We built them good in Bordeaux, eh Heinie

     This week I decided it was about time to get back to Bordeaux. After all, I started writing this blog as an account  for family and friends of our move to France. If anyone else tripped over it, fine, but from the beginning I've known that blogs about expats living here are approximately equal to the number of  annual worldwide airplays of "Hotel California." Hence the name of this thing and the departures into music and bitching. Still, we are in France.

     A few weeks ago, in one of her opening posts, Cynthia gave you the story and all the architectural details of what's known here as the base sous-marine - the U-boat garage the Germans built during World War II. They left a lot of this kind of shit laying around France after they bugged out in 1944. In fact, there's four more leftover U-boat bunkers up the coast in La Rochelle, St. Nazaire, Lorient and Brest. Das Boot was based in La Rochelle.

     You'll find concrete monuments to the occupation any place in France that had military significance. Some on the coast are gradually being claimed by the Atlantic but most of them are likely to be here longer than the Third Reich was supposed to have lasted. The U-boat bunker here was built after the first submarine presence was established by the Italians. (Now, there's a humiliation for you - being occupied by Italy. It's bad enough to get your ass kicked by the neighborhood bully - then he holds you down for his little toady.)

     These bunkers are built out of so much concrete that a couple of air raids on this one succeeded only in killing some poor civilians without even putting a dent in the roof. Before they split the Germans tried to blow it up but didn't have enough TNT so the French navy moved in for a while after the war. When the navy finished using it they graciously gave it to the locals, who wanted to tear it down but didn't have the money. Somebody eventually came up with the idea of using it as a cultural venue and now it hosts everything from art exhibits to concerts.

     We've been to an art exhibit there and in October, right after we got here, went to hear Melody Gardot. She's a great, young singer with a huge following here and her band, which I tend to focus on, was really tight, as you'd expect. But the whole evening my attention kept drifting away. There are 11 bays in this place and you walk through two of them before getting to the "concert hall" in the third one. About a thousand seats (I'm guessing) are banked against the wall and face the still water filled sub bay. The stage is at the end of the bay so the whole time you're watching the show you half expect U96 to come drifting in. All through the evening, despite the remarkable musicians we were hearing, I'd look around and think, "This is a U-boat bunker,  a freakin' U-boat hangar. Das Fucking Boot!"

     There don't seem to be any videos online with concert footage that would give you any idea of what the base sous-marine looks like during a show. Here is one short video of a light and sound show inside and, for contrast, a scene from  Das Boot, which isn't hard to imagine when you're inside.
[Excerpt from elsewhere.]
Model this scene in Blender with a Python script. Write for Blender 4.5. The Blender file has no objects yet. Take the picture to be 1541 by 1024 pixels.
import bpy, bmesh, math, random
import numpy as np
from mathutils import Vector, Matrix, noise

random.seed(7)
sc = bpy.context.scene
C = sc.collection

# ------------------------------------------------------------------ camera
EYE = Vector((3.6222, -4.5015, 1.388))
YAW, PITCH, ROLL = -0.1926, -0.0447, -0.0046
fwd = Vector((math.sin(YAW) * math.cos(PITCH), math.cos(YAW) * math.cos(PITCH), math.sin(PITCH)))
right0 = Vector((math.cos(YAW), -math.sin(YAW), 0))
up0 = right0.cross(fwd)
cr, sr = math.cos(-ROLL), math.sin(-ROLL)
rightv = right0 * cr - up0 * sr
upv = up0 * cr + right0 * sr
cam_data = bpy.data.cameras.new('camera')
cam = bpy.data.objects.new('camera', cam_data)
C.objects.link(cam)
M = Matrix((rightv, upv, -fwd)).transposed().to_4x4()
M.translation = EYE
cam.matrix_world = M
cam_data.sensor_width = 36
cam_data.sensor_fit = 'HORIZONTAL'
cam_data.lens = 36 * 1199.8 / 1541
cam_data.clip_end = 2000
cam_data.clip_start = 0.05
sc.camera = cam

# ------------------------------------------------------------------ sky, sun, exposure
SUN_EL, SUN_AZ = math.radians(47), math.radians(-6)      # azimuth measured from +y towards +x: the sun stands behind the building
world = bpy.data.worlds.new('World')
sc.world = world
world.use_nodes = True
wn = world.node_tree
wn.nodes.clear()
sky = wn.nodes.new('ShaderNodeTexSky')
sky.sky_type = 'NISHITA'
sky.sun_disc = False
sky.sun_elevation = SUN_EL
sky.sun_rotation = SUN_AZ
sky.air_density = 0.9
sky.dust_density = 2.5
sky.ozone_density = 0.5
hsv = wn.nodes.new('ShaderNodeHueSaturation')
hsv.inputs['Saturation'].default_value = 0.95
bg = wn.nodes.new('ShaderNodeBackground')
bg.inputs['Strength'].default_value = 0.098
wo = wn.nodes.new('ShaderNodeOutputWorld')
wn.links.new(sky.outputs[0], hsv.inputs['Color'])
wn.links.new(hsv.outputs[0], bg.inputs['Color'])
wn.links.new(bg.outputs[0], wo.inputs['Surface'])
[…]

  1. You make me wonder what the acoustics are like in that place - echo-ie? What does the surface of water do to sound?

    And in the second one really makes it come to life but it's a little difficult to understand the dialogue. : )

    1. Thanks, Susan, that's probably something I should have mentioned but I've been trying not to be so verbose. It is a bit loud in there and but I didn't find it harsh. I don't know what effect the water has on it. I tried to find info on this but couldn't.

      In the scene from Das Boot, it's just the Captain addressing the crew and telling them that a war correspondent is going out with them and will make them all famous (I think) This is more or less what I imagined while inside this place.